**WHAT TO DO**
Beginning with the first line of the data below, extract each line up to and including the one containing "obj('spine_lettering' if len(body)". Copy them exactly and add nothing.

**DATA LINES**
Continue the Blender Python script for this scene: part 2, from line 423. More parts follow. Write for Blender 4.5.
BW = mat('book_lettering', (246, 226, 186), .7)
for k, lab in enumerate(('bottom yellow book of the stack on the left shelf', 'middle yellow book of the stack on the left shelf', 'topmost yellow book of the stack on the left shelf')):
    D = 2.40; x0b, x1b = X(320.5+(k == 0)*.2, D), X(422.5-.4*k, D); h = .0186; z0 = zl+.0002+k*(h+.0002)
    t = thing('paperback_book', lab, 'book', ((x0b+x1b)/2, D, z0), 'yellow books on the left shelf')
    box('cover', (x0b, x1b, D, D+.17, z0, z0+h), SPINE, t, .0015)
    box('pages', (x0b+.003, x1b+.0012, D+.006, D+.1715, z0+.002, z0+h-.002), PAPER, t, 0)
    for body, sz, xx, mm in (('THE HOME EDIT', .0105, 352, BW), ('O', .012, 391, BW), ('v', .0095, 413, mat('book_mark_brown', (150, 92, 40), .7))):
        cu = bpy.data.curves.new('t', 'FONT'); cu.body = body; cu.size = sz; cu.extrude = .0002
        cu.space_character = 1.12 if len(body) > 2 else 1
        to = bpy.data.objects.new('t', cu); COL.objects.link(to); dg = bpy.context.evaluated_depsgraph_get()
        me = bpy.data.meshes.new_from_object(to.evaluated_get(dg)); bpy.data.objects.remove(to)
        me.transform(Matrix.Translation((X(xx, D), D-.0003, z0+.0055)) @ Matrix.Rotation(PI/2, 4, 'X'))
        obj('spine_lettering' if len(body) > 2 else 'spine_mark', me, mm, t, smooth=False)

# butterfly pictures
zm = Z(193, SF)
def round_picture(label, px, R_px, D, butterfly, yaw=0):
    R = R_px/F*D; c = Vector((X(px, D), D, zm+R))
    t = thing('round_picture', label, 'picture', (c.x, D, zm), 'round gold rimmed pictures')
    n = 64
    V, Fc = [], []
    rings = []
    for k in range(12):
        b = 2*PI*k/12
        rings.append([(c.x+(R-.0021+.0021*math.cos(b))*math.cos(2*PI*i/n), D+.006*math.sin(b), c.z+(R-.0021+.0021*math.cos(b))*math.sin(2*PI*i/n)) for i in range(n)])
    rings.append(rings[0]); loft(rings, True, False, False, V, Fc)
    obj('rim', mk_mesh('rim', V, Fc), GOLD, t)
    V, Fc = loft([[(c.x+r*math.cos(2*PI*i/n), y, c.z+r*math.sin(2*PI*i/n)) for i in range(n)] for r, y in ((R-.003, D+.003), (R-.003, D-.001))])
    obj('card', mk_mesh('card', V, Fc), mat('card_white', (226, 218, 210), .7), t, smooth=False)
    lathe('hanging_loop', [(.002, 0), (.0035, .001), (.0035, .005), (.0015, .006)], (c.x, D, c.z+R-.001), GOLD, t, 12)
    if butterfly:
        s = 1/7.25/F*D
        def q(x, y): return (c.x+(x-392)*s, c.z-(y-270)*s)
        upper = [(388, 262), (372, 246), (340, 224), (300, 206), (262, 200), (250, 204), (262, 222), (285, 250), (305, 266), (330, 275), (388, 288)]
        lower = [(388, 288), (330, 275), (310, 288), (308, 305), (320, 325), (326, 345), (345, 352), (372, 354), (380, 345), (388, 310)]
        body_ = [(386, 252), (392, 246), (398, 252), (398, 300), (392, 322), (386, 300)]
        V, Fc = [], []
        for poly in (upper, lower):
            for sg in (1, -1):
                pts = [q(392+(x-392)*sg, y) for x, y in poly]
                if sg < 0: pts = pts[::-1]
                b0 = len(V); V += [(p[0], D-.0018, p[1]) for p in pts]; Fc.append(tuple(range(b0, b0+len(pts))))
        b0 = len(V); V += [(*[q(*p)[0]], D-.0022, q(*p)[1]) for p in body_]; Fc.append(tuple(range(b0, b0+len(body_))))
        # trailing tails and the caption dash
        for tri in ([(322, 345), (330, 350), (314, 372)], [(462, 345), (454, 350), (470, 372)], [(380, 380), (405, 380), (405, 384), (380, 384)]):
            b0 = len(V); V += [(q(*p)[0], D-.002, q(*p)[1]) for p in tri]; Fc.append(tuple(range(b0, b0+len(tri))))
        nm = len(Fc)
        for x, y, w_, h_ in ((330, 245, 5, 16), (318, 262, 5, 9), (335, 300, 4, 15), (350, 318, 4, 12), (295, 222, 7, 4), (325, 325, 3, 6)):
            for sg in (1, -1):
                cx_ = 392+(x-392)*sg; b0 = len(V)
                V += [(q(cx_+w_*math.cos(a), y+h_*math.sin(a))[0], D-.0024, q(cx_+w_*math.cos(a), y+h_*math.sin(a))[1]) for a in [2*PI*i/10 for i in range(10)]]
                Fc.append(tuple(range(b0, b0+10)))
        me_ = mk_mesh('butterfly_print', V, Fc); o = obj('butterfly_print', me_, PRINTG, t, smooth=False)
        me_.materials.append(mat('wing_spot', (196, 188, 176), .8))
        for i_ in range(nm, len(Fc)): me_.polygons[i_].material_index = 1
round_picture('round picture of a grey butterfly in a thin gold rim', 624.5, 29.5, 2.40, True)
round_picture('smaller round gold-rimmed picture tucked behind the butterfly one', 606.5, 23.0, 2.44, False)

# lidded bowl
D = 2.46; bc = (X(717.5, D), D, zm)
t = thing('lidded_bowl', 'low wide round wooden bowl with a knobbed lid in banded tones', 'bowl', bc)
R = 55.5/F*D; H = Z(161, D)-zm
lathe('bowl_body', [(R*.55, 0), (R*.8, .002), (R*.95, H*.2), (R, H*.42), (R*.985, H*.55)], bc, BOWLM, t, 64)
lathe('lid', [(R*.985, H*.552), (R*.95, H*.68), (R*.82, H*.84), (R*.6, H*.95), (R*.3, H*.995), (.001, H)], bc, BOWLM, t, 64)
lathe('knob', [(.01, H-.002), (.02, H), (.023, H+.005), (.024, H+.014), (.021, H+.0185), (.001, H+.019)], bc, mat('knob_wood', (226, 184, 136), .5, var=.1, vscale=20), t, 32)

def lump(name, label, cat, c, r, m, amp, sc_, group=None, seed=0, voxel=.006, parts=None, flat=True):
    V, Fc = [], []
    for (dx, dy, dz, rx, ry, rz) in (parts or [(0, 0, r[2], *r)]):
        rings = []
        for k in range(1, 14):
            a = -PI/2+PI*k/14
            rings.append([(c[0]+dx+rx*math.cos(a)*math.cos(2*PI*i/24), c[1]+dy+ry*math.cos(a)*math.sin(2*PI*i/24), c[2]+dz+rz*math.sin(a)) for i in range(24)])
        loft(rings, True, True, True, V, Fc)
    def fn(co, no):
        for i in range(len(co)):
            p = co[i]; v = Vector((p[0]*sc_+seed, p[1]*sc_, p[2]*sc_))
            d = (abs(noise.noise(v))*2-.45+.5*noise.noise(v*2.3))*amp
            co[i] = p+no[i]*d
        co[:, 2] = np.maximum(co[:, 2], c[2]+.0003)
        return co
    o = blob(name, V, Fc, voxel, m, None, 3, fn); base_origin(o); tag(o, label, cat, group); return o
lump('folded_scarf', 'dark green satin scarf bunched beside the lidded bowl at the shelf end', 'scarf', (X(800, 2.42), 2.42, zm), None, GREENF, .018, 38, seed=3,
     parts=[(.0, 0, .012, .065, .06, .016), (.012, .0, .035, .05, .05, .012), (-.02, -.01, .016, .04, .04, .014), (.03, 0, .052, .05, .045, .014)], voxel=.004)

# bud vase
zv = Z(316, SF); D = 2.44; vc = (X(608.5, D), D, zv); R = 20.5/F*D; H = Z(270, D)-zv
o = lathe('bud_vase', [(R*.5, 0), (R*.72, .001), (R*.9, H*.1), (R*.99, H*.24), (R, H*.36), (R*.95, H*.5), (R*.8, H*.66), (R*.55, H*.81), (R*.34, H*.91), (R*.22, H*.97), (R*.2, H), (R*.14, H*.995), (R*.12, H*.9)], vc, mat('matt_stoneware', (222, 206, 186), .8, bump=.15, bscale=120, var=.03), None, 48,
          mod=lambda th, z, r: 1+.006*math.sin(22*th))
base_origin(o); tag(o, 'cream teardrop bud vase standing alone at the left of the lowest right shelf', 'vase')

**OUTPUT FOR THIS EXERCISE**
Continue the Blender Python script for this scene: part 2, from line 423. More parts follow. Write for Blender 4.5.
BW = mat('book_lettering', (246, 226, 186), .7)
for k, lab in enumerate(('bottom yellow book of the stack on the left shelf', 'middle yellow book of the stack on the left shelf', 'topmost yellow book of the stack on the left shelf')):
    D = 2.40; x0b, x1b = X(320.5+(k == 0)*.2, D), X(422.5-.4*k, D); h = .0186; z0 = zl+.0002+k*(h+.0002)
    t = thing('paperback_book', lab, 'book', ((x0b+x1b)/2, D, z0), 'yellow books on the left shelf')
    box('cover', (x0b, x1b, D, D+.17, z0, z0+h), SPINE, t, .0015)
    box('pages', (x0b+.003, x1b+.0012, D+.006, D+.1715, z0+.002, z0+h-.002), PAPER, t, 0)
    for body, sz, xx, mm in (('THE HOME EDIT', .0105, 352, BW), ('O', .012, 391, BW), ('v', .0095, 413, mat('book_mark_brown', (150, 92, 40), .7))):
        cu = bpy.data.curves.new('t', 'FONT'); cu.body = body; cu.size = sz; cu.extrude = .0002
        cu.space_character = 1.12 if len(body) > 2 else 1
        to = bpy.data.objects.new('t', cu); COL.objects.link(to); dg = bpy.context.evaluated_depsgraph_get()
        me = bpy.data.meshes.new_from_object(to.evaluated_get(dg)); bpy.data.objects.remove(to)
        me.transform(Matrix.Translation((X(xx, D), D-.0003, z0+.0055)) @ Matrix.Rotation(PI/2, 4, 'X'))
        obj('spine_lettering' if len(body) > 2 else 'spine_mark', me, mm, t, smooth=False)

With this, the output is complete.